** START Entries shown **
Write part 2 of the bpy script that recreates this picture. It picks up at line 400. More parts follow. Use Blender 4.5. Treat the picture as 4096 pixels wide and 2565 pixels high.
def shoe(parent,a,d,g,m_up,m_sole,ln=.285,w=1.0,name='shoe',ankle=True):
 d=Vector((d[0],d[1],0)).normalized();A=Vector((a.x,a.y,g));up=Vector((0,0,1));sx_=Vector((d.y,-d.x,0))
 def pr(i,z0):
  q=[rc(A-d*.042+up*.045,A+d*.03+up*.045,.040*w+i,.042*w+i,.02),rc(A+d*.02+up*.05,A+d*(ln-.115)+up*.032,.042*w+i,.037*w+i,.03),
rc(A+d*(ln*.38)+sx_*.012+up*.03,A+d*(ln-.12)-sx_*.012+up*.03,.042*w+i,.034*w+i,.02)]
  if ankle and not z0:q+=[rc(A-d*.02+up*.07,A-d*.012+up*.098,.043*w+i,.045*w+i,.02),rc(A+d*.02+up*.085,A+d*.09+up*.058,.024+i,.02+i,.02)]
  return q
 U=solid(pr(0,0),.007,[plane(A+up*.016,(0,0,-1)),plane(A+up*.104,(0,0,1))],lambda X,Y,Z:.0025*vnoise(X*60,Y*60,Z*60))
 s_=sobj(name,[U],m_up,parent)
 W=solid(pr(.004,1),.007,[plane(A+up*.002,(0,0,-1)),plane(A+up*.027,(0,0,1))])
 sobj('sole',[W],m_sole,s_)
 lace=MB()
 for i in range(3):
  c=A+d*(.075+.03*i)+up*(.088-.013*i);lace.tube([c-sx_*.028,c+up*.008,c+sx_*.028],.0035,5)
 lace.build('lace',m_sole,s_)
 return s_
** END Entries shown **
** START Entries shown **
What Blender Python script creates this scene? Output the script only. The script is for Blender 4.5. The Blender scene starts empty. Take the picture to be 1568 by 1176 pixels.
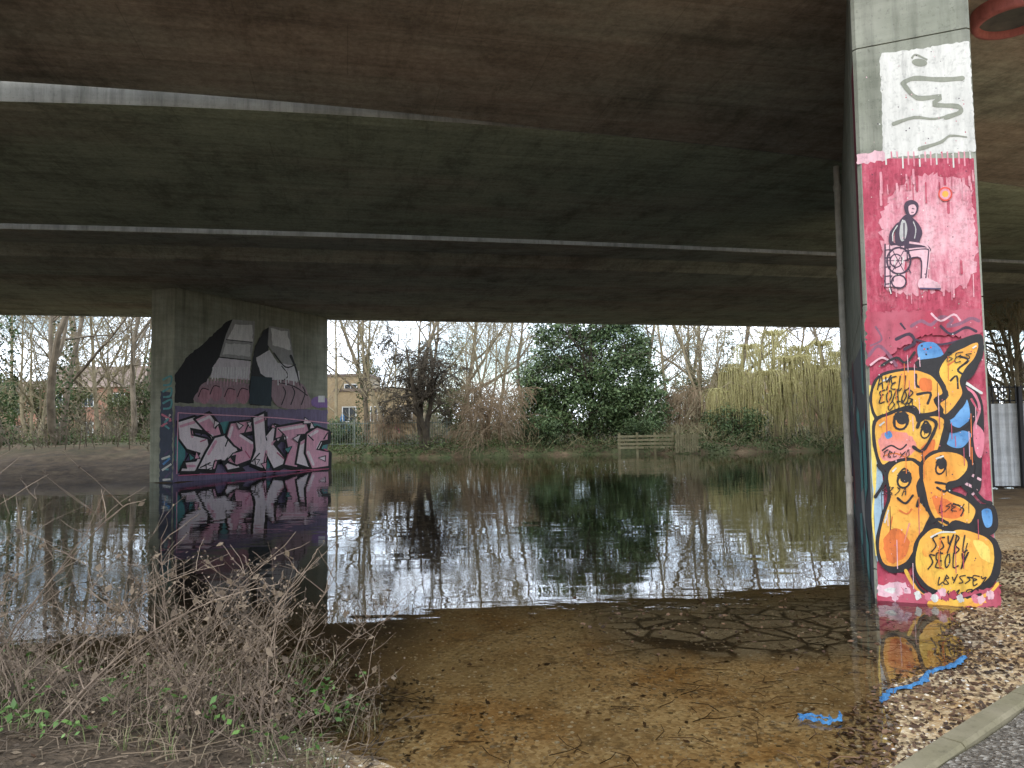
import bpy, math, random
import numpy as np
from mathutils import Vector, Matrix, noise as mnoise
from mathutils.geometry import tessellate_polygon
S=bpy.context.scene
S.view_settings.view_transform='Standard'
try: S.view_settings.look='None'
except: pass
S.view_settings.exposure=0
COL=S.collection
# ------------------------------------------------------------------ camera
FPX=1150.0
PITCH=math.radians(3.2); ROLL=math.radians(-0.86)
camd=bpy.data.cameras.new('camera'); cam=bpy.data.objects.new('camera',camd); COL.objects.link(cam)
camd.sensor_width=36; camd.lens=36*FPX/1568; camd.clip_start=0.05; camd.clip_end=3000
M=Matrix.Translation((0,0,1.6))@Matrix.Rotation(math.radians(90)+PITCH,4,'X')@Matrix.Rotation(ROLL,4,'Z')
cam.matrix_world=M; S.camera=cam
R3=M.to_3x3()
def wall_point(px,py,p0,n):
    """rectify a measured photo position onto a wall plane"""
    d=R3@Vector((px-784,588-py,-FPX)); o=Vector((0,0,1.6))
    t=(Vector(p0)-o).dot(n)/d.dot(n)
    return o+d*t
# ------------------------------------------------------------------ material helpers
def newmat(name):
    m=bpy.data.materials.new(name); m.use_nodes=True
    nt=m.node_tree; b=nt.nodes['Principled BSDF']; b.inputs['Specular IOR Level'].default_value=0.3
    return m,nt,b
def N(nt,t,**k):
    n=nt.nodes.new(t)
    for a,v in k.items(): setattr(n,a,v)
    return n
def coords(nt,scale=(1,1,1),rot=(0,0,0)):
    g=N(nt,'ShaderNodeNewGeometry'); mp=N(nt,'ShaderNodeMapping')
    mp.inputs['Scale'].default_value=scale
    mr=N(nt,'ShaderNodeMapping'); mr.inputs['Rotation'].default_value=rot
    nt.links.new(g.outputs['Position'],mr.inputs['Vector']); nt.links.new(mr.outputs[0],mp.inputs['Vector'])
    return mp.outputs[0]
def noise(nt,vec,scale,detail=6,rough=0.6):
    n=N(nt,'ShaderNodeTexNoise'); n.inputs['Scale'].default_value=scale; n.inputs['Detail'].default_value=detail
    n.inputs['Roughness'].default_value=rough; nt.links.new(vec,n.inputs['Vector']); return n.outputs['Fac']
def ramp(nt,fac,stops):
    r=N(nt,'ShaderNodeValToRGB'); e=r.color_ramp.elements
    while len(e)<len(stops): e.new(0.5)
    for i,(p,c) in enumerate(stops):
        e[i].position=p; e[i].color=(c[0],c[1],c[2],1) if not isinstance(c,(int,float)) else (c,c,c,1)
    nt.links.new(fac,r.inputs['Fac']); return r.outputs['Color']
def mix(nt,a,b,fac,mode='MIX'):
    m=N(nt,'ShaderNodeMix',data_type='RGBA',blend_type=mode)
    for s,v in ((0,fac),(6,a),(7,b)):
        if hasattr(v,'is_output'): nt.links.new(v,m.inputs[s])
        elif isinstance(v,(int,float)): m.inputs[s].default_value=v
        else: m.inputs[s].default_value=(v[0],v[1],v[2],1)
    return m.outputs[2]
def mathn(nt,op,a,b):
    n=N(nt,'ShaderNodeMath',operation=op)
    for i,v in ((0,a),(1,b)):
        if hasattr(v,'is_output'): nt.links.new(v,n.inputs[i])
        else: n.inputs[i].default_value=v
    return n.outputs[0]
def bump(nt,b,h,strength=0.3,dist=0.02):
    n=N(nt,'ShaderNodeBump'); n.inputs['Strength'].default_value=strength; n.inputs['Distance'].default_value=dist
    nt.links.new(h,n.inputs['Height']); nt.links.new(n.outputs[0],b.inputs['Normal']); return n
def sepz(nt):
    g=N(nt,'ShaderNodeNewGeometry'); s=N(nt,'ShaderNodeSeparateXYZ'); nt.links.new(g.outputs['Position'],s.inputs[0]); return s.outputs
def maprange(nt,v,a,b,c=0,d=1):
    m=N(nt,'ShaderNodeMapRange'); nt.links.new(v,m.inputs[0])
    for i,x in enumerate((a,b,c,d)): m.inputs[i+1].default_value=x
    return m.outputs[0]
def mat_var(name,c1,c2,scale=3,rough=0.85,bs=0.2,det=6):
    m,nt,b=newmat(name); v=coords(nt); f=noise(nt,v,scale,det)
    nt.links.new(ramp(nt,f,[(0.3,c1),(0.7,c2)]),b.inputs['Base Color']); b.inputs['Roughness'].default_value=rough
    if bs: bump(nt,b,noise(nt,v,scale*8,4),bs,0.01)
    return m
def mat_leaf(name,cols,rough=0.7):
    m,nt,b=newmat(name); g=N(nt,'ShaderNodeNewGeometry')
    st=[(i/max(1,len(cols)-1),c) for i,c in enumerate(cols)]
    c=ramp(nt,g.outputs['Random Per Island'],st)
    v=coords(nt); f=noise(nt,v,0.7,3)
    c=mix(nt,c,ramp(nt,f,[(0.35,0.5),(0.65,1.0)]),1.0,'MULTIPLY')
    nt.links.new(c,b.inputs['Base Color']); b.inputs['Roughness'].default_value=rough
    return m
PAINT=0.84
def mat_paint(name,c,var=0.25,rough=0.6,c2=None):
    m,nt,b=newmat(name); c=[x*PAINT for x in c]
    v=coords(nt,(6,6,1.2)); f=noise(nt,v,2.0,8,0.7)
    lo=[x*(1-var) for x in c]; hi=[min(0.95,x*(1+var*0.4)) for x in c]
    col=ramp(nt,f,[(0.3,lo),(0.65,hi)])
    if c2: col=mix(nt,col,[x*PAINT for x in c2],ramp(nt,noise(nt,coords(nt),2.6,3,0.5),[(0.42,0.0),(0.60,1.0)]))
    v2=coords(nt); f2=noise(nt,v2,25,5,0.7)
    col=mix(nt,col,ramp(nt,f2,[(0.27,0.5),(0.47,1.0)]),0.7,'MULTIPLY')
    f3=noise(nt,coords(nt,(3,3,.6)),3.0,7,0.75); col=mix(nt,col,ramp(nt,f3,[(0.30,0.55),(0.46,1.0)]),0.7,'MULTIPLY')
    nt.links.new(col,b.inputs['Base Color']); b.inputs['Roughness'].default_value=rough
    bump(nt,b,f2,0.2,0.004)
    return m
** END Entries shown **
#### [Given problem]
Each line in the material either holds the string "scene" or does not. State how many do, and nothing else.

#### [Solution for this task]
2